Antimony-based materials, which have high capacities and moderate potentials, are seen as promising anode candidates for sodium-/potassium- ion batteries. However, they suffer from huge volume expansion and poor conductivity, leading to low structural stability and slow reaction kinetics. In this manuscript, 2D MXene nanosheets was firstly prepared as the supported substrate through HF free etching strategy of Ti₃AlC₂ bulk material. Then the final product of MXene@Sb/In₂S₃ heterostructure was synthesized by solvothermal method and the subsequent low temperature annealing process. The abundant oxygen-containing groups on the surface of MXene provide abundant nucleation sites for the homogeneous anchoring Sb³⁺/In³⁺and growth of Sb/In₂S₃ nanocrystals. Furthermore, the MXene@Sb/In₂S₃ heterostructure, with dispersed Sb/In₂S₃ nanocrystals on the MXene surface, greatly mitigate MXene nanosheet restacking, thereby exposing more active sites to the electrolyte. When used as the electrode materials for Na⁺/K⁺ batteries (SIBs /PIBs), MXene@Sb/In₂S₃ heterostructure presents excellent electrochemical and battery performance. In SIBs, it holds the capacity of 320mAh g⁻¹ at a current density of 1 A g⁻¹ 1000 cycles.
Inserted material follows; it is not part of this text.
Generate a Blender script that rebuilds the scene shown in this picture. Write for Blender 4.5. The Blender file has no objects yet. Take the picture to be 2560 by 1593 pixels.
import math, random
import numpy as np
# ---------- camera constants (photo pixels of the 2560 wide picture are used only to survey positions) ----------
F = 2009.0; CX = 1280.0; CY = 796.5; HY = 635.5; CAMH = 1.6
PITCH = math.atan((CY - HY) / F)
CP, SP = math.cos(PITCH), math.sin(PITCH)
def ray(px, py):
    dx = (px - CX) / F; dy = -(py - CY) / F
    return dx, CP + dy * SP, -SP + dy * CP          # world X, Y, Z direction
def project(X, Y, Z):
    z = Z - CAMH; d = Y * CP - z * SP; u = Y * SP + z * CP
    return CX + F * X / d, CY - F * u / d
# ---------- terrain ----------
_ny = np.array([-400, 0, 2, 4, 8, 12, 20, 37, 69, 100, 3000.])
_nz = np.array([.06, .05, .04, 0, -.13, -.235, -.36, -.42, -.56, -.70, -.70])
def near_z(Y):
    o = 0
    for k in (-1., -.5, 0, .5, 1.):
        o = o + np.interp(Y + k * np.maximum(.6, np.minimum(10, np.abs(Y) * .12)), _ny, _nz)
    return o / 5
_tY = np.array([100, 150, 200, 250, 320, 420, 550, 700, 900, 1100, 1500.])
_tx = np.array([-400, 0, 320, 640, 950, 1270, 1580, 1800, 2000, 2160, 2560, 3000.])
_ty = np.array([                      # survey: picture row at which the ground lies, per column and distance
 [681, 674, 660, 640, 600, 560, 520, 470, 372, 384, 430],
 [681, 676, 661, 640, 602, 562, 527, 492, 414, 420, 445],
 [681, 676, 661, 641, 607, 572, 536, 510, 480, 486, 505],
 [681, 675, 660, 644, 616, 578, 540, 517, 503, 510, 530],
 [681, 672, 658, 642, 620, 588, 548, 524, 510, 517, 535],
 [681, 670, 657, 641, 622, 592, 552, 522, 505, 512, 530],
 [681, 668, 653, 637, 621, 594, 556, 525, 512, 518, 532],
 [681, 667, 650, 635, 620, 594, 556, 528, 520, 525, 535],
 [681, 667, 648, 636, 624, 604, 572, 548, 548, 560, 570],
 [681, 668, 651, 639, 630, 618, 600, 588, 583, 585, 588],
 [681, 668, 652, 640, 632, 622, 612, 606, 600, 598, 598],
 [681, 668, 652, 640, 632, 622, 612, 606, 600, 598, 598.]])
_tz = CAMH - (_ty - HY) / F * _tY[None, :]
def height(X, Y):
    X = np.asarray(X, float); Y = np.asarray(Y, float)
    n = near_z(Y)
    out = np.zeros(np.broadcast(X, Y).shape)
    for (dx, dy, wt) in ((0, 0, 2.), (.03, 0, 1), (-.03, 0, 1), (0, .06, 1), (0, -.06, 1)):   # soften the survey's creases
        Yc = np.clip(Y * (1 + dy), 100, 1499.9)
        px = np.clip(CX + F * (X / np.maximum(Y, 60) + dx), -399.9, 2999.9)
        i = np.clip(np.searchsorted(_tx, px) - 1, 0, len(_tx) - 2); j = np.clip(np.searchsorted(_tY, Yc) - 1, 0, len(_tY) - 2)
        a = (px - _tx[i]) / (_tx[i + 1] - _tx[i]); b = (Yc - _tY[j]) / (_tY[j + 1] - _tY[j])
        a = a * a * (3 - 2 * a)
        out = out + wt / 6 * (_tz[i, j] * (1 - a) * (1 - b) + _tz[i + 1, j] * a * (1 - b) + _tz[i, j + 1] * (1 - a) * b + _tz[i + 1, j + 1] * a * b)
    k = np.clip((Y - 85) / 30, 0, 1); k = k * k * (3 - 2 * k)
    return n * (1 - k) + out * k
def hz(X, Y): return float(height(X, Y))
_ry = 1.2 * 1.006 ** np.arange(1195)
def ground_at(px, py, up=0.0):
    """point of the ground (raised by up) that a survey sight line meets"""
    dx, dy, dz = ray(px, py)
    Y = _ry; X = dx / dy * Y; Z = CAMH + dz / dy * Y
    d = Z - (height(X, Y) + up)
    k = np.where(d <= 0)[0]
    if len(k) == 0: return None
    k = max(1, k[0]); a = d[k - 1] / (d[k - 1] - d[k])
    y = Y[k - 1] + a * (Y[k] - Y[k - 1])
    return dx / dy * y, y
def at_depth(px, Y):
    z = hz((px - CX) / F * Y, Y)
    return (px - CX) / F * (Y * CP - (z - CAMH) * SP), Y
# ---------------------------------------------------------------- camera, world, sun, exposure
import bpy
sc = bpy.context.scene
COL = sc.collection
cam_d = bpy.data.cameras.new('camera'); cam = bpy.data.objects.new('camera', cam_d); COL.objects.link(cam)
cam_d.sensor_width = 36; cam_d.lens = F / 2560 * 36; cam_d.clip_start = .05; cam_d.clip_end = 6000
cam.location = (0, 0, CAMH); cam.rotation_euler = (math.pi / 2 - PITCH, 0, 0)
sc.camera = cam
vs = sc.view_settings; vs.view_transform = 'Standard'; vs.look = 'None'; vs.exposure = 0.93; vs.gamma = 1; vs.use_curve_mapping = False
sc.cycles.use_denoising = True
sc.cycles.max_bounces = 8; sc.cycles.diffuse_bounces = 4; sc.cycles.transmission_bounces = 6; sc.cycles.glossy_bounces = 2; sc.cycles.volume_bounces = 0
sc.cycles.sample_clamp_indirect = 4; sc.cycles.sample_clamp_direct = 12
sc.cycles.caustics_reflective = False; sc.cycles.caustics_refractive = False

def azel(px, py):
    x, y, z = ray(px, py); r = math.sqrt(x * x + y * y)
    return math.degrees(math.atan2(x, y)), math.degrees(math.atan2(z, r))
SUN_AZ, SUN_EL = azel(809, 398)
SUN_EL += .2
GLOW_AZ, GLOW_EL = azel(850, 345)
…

In PIBs, MXene@Sb/In₂S₃ showed rate performance comparable to other reported potassium-electric materials of the same type and retained A reversible capacity of 185mAh g⁻¹ after 650 cycles at a constant current of 1 A g⁻¹. This design strategy provides a valuable guidance for the development of high-performance alloy-based and conversion-type anodes for energy storage devices.